El tiempo pasó demasiado rápido. De pronto, su andar se volvió más lento, su mirada más profunda. El pelo alrededor de su hocico comenzó a blanquear, pero su espíritu seguía siendo el de aquella joven escapista. Incluso en sus últimos días, cuando el dolor la aquejaba, encontraba fuerzas para acercarse a cada uno de nosotros y darnos ese último regalo: su presencia.

Ahora que Dina ya no está físicamente con nosotros, la casa parece más grande y más silenciosa. Ya no hay collar tintineando en la madrugada, ni patas haciendo eco en el pasillo.
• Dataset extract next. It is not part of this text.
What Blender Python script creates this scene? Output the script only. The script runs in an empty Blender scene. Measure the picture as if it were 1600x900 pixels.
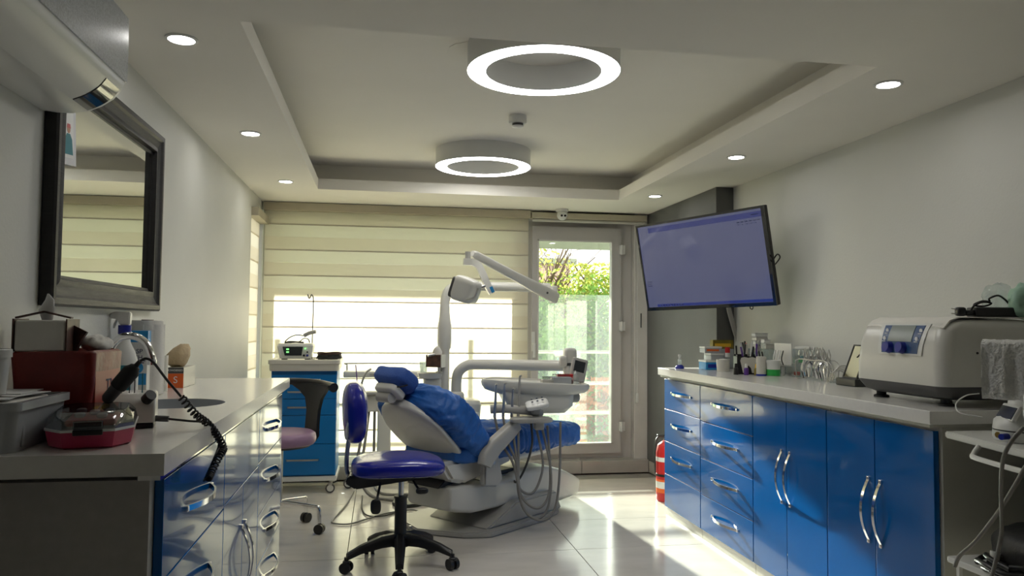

Pero en cada rincón donde le gustaba descansar, en cada juguete que aún conserva su olor, en cada foto donde su mirada parece decir más que mil palabras, Dina sigue viviendo.

Dicen que los perros viven menos que los humanos porque ellos nacen sabiendo amar incondicionalmente, mientras que nosotros tardamos toda una vida en aprender esa lección. Dina fue nuestra maestra más paciente, enseñándonos que el amor verdadero no necesita palabras, solo presencia y lealtad.

Si pudiera ladrar una última vez, quizás Dina nos diría: “No lloren por mi ausencia, celebren que pude mostrarles, en el breve tiempo que me fue concedido, que la vida es ahora, que el amor es simple y que, a veces, escaparse un poco del camino trazado es necesario para encontrar el verdadero hogar.”